Well, since you asked…

Lopez’s beef was that he felt he was “pushed into the screen,” a down-screen set by Michael Carter-Williams, by Greg Monroe. Carter-Williams, noticeably shorter and slighter than Lopez, went flying, which only exacerbated the play.

If you watch closely, you can see Lopez has a legitimate argument: it looks like Greg Monroe sends him slightly in Carter Williams’s direction. You can even see Lopez mouth “he pushed me,” but the disappointment on his face is clear, since he knew it was futile to argue.

“I didn’t understand the call,” Lopez added. “It was a tough situation, late in the game. It had been decently physical all night. I don’t know. I don’t want to say too much.”

The foul doomed Lopez to the bench at a crucial juncture. It put the team’s best scorer, who had amassed a team-high 18 points (6-11 FG, 6-7 FT) and nine rebounds in just under 34 minutes, on the bench with 4:44 left.

Lopez could have conceivably come in earlier in the fourth quarter, but he chose not to second-guess Hollins’s decision. “It’s a tough call,” Lopez said. “I thought the team was doing pretty well. We were making plays. The unit was doing well together. But it’s tough.”

But he stuck on the bench until there were 31.7 ticks on the clock. The Nets were down 99-96 at that point, and had kept it close enough that the crowd sounded much louder than the listed 12,576, perhaps the lowest in the history of Barclays Center.

The Nets ran a similar play back-to-back in crunch-time: a sideline out-of-bounds set that looked to get Joe Johnson curling towards the top of the key. Neither play involved Lopez in a primary capacity, and Milwaukee’s aggressive, long defenders shut off any chance that Johnson would get a look.

“J-Kidd wasn’t letting me touch the ball,” Johnson said, perhaps alluding to his former coach Jason Kidd’s now-well-known barb at Johnson a year earlier, when Kidd told Johnson before a crunch-time play “We know! It’s coming to you!

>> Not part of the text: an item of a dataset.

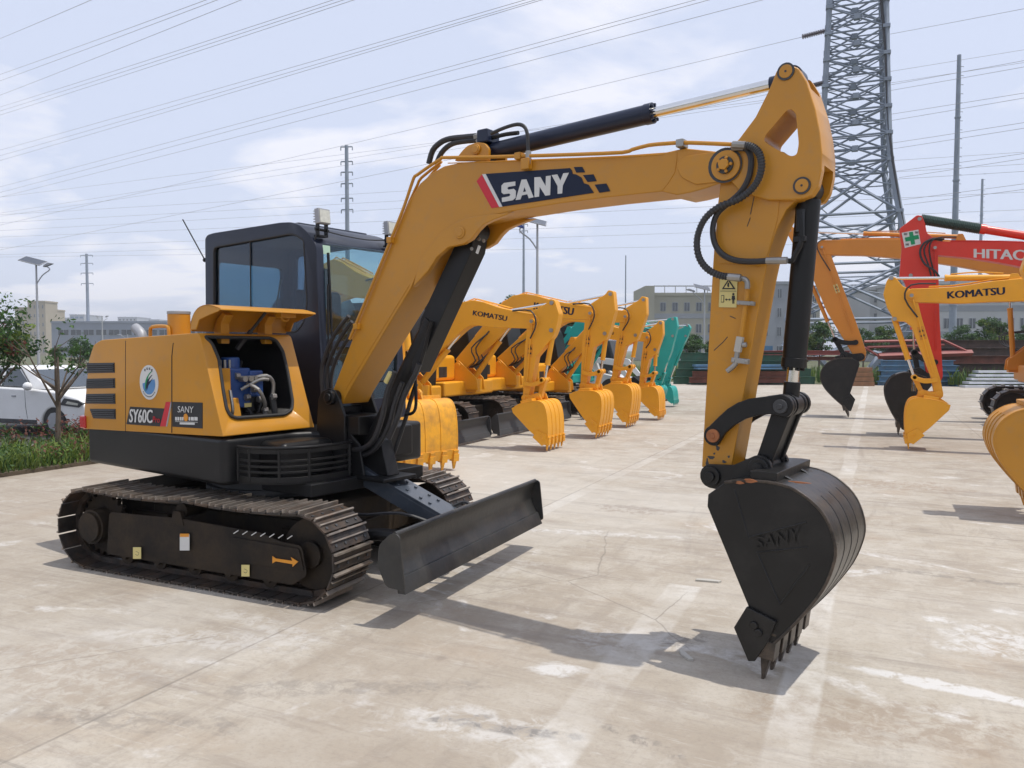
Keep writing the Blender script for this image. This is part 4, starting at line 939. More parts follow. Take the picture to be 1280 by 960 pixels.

He sure wasn’t — not with Carter-Williams guarding Bargnani on the inbound, which allowed for an easy switch when Bargnani then set a screen hoping to free Johnson up. With the team’s primary option gone and no second option immediately available, Jarrett Jack opted to drive into the lane for a tough shot.

“I knew the clock was against us, and at that particular point, the play that we’d drawn up was pretty busted at that point,” Jack said. “So (I was) just trying to make a play and trying to make something happen.”

But Jack, who finished the game with 15 points (5-11 FG, 4-5 FT), four assists, and five turnovers, took the shot with ample time left on the shot clock — 17 seconds — and under 24 seconds left on the game clock, which meant the Nets were forced into desperation foul mode once the Bucks secured the rebound. It pushed a three-point game into two-possession territory without the time for two possessions, and a second Jarrett Jack attack — blocked at the rim by Monroe — sealed the loss.

“He’s out there playing, he has to make decisions,” Hollins said of Jack’s final shots. “I can’t make all the decisions for guys. He made one. If he makes the layup it’s a good play, but he didn’t make the layup and they got the ball. I can’t criticize every decision these guys make. Plus, it’s a game of improv. You have to have the freedom to make decisions, and he made that decision and he got to the basket. He just didn’t finish.”

The loss doomed what was otherwise a solid effort by the Nets, in which they set season-highs in three-pointers made and had two quarters with 30-plus points. The third quarter in particular featured surprising ball movement and playmaking, and the Nets got a big lift from Shane Larkin off the bench, who made all five of his shots and got a key steal & layup in the fourth quarter that gave the Nets their final lead.

“Just sharing the ball, making extra passes, playing with a lot of energy and defensively getting stops,” Larkin said. “All those things kind of tied into the offense being better tonight.”

But the Nets (0-4) are now one of seven NBA teams without a win. They’ll face the Atlanta Hawks (3-1) and similarly winless Los Angeles Lakers (0-3) this week before taking on Kidd’s Bucks once again. When asked about the team’s attitude, Jack kept it simple.

“Get a win,” he said. “That’s it. Period, point-blank.”